La relación de la sociedad mexicana con las culturas indígenas, y particularmente de la yucateca con la maya, tiene lo mismo expresiones racistas y clasistas que de admiración, y es necesario destacar que estas últimas suelen abundar cuando se reconocen los avances científicos y artísticos de los mayas del pasado. Hoy en día existen admiradores de los bellos textiles elaborados por manos femeninas indígenas, pero es un fenómeno todavía reciente y aún falta que de ese asombro pasemos al pago justo de ese trabajo.
A principios del siglo XX ya se había dado otro fenómeno del cual hasta la fecha nos quejamos, pero difícilmente pasamos a la acción: la preocupación de académicos extranjeros (en la época se usaba la palabra “sabios” para referirse a ellos) por aprender el idioma, la historia y por adentrarse en los montes para conocer las ciudades prehispánicas. Hoy hablaríamos de apropiación cultural, pero también como una manera para evadir la responsabilidad de alcanzar una relación igualitaria con los pueblos indígenas.
En 1909, el Diario Yucateco daba espacio en sus páginas a notas sobre la historia de los mayas yucatecos y también se hacía eco del debate nacional sintetizado en “el problema indígena”. Recordemos que apenas unos años antes se habían dado por concluidas las guerras del Yaqui, en Sonora, y la de Castas, en Yucatán, y la cuestión de reconocer derechos de ciudadanía a estas poblaciones producía temor en la generalidad de la sociedad.
Sin embargo, ya en el porfiriato, la élites mostraron interés por la arqueología, los idiomas y el conocimiento que habían adquirido los mayas. En 1909, el diario mencionado, en su edición del 17 de agosto, publicó una nota en tamaño agenda (apenas dos párrafos) acerca de una curiosidad: la presencia en Mérida de una copia del llamado Códice Dresde, que por entonces era identificado como Dresden. Se trataba de un hecho que incumbía más al ámbito privado, pero los redactores consideraron que era importante que sus lectores se enteraran del hecho.
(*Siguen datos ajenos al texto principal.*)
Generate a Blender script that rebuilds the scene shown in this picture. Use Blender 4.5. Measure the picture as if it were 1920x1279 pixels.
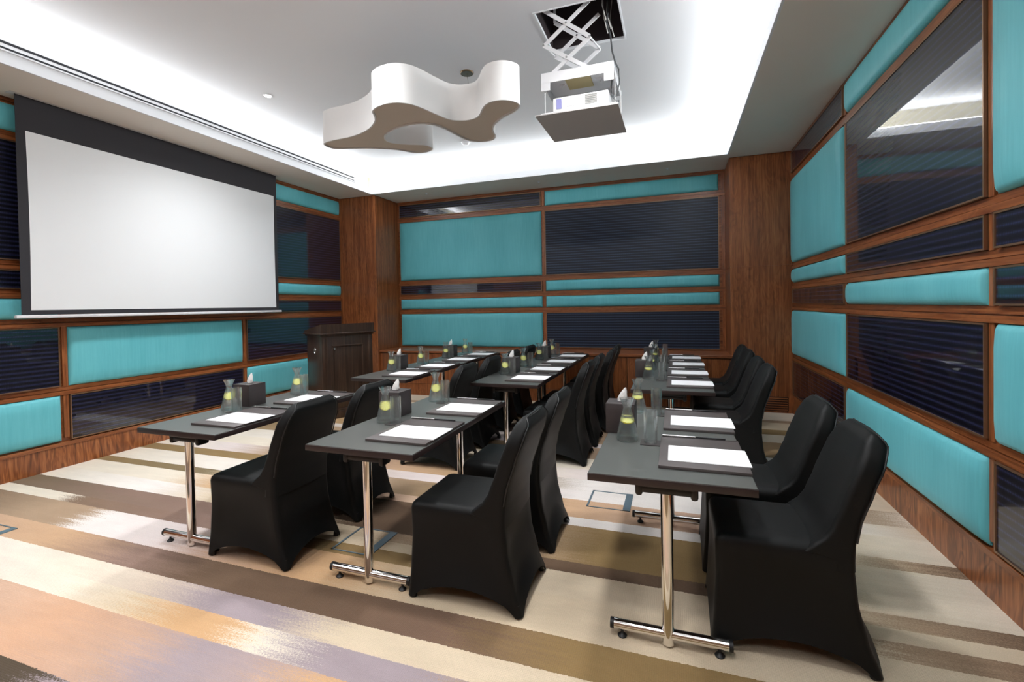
import bpy, bmesh, math, random
from mathutils import Vector, Matrix
random.seed(7)
PI = math.pi
for o in list(bpy.data.objects): bpy.data.objects.remove(o, do_unlink=True)
scene = bpy.context.scene
C = scene.collection

# ------------------------------------------------------------------ camera
YAW, PITCH, ROLL, F_PX, SX, SY = 0.3459, -0.0157, -0.0185, 902.29, -18.972, -52.62
CAM = Vector((0, 0, 1.456))
fw = Vector((-math.sin(YAW)*math.cos(PITCH), math.cos(YAW)*math.cos(PITCH), math.sin(PITCH)))
rt = Vector((math.cos(YAW), math.sin(YAW), 0)); up = rt.cross(fw)
rt, up = rt*math.cos(ROLL)+up*math.sin(ROLL), -rt*math.sin(ROLL)+up*math.cos(ROLL)
cd = bpy.data.cameras.new('camera'); cam = bpy.data.objects.new('camera', cd); C.objects.link(cam)
cd.sensor_width = 36; cd.sensor_fit = 'HORIZONTAL'; cd.lens = F_PX*36/1920
cd.shift_x = -SX/1920; cd.shift_y = SY/1920; cd.clip_start = 0.02
M = Matrix((rt, up, -fw)).transposed().to_4x4(); M.translation = CAM
cam.matrix_world = M; scene.camera = cam

# ------------------------------------------------------------------ world + view
w = bpy.data.worlds.new('world'); scene.world = w; w.use_nodes = True
w.node_tree.nodes['Background'].inputs[0].default_value = (0.9, 0.95, 1, 1)
w.node_tree.nodes['Background'].inputs[1].default_value = 0.0
vs = scene.view_settings
vs.view_transform = 'Standard'; vs.look = 'None'; vs.gamma = 1; vs.exposure = 0.38; vs.use_curve_mapping = False

# room numbers
XL, XR, YB, YF = -5.477, 1.430, 7.649, -2.4
ZS, ZC = 3.353, 3.69
TXL, TXR, TYB, TYF = -4.748, .657, 6.866, -1.7      # tray opening
COVE = 0.20

def area(name, loc, rot, sx, sy, power, col, shape='RECTANGLE', spread=180):
    l = bpy.data.lights.new(name, 'AREA'); l.shape = shape; l.size = sx
    if shape in ('RECTANGLE', 'ELLIPSE'): l.size_y = sy
    l.energy = power; l.color = col; l.spread = math.radians(spread)
    o = bpy.data.objects.new(name, l); C.objects.link(o); o.location = loc; o.rotation_euler = rot
    return o
COOL = (.94, .97, 1.0)
PW = 8.0      # watts per metre of cove tape
ly = (TYF+TYB)/2; lx = (TXL+TXR)/2
zc = 3.475
TILT = math.radians(58)      # tapes lean inwards so they graze across the ceiling
# rotation that sends the lamp's -Z towards d
def aim(dx, dy): return Vector((dx*math.sin(TILT), dy*math.sin(TILT), math.cos(TILT))).to_track_quat('-Z', 'Y').to_euler()
def tape(name, x, y, z, dx, dy, L):
    d = Vector((dx*math.sin(TILT), dy*math.sin(TILT), math.cos(TILT)))
    ax = Vector((-dy, dx, 0)); zz = -d; yy = zz.cross(ax)
    l = area(name, (0, 0, 0), (0, 0, 0), L, .05, PW*L, COOL)
    m = Matrix((ax, yy, zz)).transposed().to_4x4(); m.translation = Vector((x, y, z)); l.matrix_world = m
tape('cove_light_left', TXL-.12, ly, zc+.085, 1, 0, TYB-TYF)
tape('cove_light_right', TXR+.12, ly, zc, -1, 0, TYB-TYF)
tape('cove_light_back', lx, TYB+.12, zc, 0, -1, TXR-TXL)
tape('cove_light_front', lx, TYF-.12, zc, 0, 1, TXR-TXL)
DL = [(-3.98, 3.95), (-3.98, 1.2), (-.35, 3.0), (-2.1, 2.3), (-.35, .7), (-2.1, .1), (-3.98, -.9), (-.35, -1.2)]
DLP = 66.0

# ------------------------------------------------------------------ helpers
def lin(c):
    c = c/255.0
    return c/12.92 if c <= 0.04045 else ((c+0.055)/1.055)**2.4
def rgb(*c): return (lin(c[0]), lin(c[1]), lin(c[2]), 1)

def new_mat(name):
    m = bpy.data.materials.new(name); m.use_nodes = True
    return m, m.node_tree, m.node_tree.nodes['Principled BSDF']
def simple(name, col, rough=.5, metal=0, coat=0, sheen=0, spec=.5, bump=None, emit=None):
    m, t, b = new_mat(name)
    b.inputs['Base Color'].default_value = col; b.inputs['Roughness'].default_value = rough
    b.inputs['Metallic'].default_value = metal; b.inputs['Coat Weight'].default_value = coat
    b.inputs['Sheen Weight'].default_value = sheen; b.inputs['Specular IOR Level'].default_value = spec
    if sheen: b.inputs['Sheen Roughness'].default_value = .4
    n = t.nodes; L = t.links
    tc = n.new('ShaderNodeTexCoord'); nz = n.new('ShaderNodeTexNoise')
    sc, st = bump if bump else (40, .02)
    nz.inputs['Scale'].default_value = sc; L.new(tc.outputs['Object'], nz.inputs['Vector'])
    bp = n.new('ShaderNodeBump'); bp.inputs['Strength'].default_value = st; bp.inputs['Distance'].default_value = .01
    L.new(nz.outputs[0], bp.inputs['Height']); L.new(bp.outputs[0], b.inputs['Normal'])
    if emit: b.inputs['Emission Color'].default_value = emit[0]; b.inputs['Emission Strength'].default_value = emit[1]
    return m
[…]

La nota no está firmada por reportero alguno, pero el contexto de la escritura insinúa que pudo ser de la autoría del director, el doctor Álvaro Torre Díaz, o de su dueño, el abogado Ricardo Molina Hübbe, sobrino del gobernador Olegario Molina Solís. Esto porque el tono en que está escrita la agenda transmite que se trató de un privilegio. El autor había tenido la oportunidad de ver una copia del Códice “hecha por el doctor Foresteman, en 1902. Este ejemplar es muy raro, pues sólo se hicieron 50 copias, destruyéndose luego las planchas.”
Se trataba de una edición fotocromolitográfica; es decir, realizada con técnica de litografía a color. Esto implicó crear 74 planchas de piedra, cada una reproduciendo una página del Códice, y entintarla cada una cuidadosamente antes de imprimir. El responsable fue Ernst Förstemann, quien realizó dos ediciones; una en 1880 y otra en 1892 (no 1902, como menciona el periódico). Ya en 1909, un volumen de estos era una rareza y de un muy alto costo.
El autor se concentra en lo que se sabía de la página 24 del códice, de la que Förstemann había presentado un análisis ante el Congreso de Americanistas, revelando el conocimiento astronómico de los mayas, sobre las revoluciones de Venus, Marte y el Sol, y otra cuestión importante: “En esta misma página 24 se encuentra la Era de los Mayas, que es el cuarto Ahau, octavo Cumkú, que representa en el cómputo maya el principio de todo, como la égida de Mahoma para los islamitas y el nacimiento de Jesucristo para los cristianos.”
El privilegio que tuvieron los redactores fue concedido por el cónsul de Estados Unidos en Yucatán, Edward Thompson, quien lo trajo a Mérida para facilitárselo a un amigo suyo aficionado a los estudios arqueológicos”. Thompson ha pasado a la historia de Yucatán como propietario de Chichén Itzá y responsable del dragado del cenote sagrado. Del amigo aficionado a la arqueología, nos quedamos sin información.